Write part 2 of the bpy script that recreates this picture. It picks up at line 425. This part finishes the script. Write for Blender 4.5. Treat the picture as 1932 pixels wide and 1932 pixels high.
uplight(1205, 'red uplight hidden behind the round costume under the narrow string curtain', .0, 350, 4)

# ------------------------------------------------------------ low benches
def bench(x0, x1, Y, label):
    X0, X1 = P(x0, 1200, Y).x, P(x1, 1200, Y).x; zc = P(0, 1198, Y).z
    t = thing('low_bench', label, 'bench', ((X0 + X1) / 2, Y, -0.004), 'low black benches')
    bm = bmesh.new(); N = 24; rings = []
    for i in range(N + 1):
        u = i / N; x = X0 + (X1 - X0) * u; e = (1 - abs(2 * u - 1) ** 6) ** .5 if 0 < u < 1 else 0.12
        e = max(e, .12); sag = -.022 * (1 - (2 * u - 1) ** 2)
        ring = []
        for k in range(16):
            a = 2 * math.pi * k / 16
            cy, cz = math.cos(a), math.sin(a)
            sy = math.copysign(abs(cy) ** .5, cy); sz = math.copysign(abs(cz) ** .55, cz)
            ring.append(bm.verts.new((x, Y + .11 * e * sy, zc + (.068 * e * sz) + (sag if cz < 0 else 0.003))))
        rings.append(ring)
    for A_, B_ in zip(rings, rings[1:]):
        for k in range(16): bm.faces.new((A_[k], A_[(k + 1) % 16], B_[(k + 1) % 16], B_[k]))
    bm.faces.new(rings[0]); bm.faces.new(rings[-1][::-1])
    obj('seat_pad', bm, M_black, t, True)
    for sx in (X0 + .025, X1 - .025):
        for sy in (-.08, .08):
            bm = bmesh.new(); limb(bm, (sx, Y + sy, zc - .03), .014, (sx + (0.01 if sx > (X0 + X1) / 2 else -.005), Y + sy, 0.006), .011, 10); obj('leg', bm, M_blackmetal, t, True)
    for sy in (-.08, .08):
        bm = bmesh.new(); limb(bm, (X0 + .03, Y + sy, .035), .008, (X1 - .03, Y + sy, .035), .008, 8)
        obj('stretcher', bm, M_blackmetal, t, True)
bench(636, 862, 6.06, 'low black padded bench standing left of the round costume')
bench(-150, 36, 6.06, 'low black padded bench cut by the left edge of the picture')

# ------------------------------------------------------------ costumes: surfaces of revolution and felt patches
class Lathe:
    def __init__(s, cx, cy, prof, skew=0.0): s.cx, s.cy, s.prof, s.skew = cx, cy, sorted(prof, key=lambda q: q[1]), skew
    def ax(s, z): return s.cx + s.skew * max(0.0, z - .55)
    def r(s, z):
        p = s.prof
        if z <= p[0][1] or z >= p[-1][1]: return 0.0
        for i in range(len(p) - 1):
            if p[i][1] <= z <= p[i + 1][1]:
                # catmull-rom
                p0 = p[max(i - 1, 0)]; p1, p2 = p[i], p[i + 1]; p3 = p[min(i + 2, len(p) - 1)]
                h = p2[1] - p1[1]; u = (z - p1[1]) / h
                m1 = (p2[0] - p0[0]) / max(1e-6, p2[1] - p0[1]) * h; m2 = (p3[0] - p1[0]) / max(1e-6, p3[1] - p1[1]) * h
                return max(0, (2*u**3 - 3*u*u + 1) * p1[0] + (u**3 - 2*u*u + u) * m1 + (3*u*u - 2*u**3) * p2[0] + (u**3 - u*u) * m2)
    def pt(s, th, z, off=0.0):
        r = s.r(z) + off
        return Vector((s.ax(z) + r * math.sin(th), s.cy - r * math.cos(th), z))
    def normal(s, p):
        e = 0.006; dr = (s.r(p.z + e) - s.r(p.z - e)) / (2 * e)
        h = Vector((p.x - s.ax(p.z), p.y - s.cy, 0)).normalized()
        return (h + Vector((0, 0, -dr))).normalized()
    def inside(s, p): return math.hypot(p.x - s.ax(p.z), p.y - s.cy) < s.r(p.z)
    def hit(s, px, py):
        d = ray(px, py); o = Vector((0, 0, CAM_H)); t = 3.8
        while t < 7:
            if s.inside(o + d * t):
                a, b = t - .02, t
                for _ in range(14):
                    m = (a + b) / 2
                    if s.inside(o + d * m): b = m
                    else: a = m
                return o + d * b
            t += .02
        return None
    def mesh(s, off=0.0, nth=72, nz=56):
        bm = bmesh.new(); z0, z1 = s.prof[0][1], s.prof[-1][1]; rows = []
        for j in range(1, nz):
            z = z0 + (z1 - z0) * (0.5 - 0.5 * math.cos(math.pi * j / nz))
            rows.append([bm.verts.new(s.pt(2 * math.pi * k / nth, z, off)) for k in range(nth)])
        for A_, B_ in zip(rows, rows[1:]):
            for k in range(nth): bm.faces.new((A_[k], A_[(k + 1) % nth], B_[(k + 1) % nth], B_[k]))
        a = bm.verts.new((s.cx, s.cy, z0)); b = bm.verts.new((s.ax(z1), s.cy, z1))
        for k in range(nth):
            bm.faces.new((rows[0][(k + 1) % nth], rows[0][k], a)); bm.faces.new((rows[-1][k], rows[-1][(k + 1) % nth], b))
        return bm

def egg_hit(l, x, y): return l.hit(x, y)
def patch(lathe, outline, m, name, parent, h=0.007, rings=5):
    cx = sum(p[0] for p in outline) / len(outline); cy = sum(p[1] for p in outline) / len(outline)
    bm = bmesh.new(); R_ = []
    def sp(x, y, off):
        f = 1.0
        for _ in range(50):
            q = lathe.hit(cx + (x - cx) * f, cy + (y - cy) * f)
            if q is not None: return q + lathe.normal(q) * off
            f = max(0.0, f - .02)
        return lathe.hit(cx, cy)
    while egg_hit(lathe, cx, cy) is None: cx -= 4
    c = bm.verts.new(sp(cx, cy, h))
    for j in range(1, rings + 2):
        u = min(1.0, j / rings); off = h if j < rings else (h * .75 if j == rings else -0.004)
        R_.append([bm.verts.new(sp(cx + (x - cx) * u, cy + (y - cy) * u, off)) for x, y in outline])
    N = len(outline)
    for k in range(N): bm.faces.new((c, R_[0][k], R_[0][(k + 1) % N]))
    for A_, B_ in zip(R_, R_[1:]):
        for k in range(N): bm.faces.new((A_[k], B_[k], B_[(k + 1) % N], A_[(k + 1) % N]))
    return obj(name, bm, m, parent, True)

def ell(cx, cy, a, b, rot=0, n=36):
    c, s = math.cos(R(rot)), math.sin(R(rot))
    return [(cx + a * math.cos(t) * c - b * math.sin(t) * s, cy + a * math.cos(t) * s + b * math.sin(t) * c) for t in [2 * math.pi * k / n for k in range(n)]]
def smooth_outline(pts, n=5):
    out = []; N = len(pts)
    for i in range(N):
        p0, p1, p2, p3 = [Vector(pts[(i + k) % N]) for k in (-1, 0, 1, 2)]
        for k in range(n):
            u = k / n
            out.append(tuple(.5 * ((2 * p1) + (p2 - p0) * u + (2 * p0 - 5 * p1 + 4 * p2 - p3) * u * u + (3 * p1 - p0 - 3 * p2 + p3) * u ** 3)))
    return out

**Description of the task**
In this exercise, copy only the lines from the opening line of the material through the line where "uplight(1205, 'red uplight" appears.

**Response to the exercise**
Write part 2 of the bpy script that recreates this picture. It picks up at line 425. This part finishes the script. Write for Blender 4.5. Treat the picture as 1932 pixels wide and 1932 pixels high.
uplight(1205, 'red uplight hidden behind the round costume under the narrow string curtain', .0, 350, 4)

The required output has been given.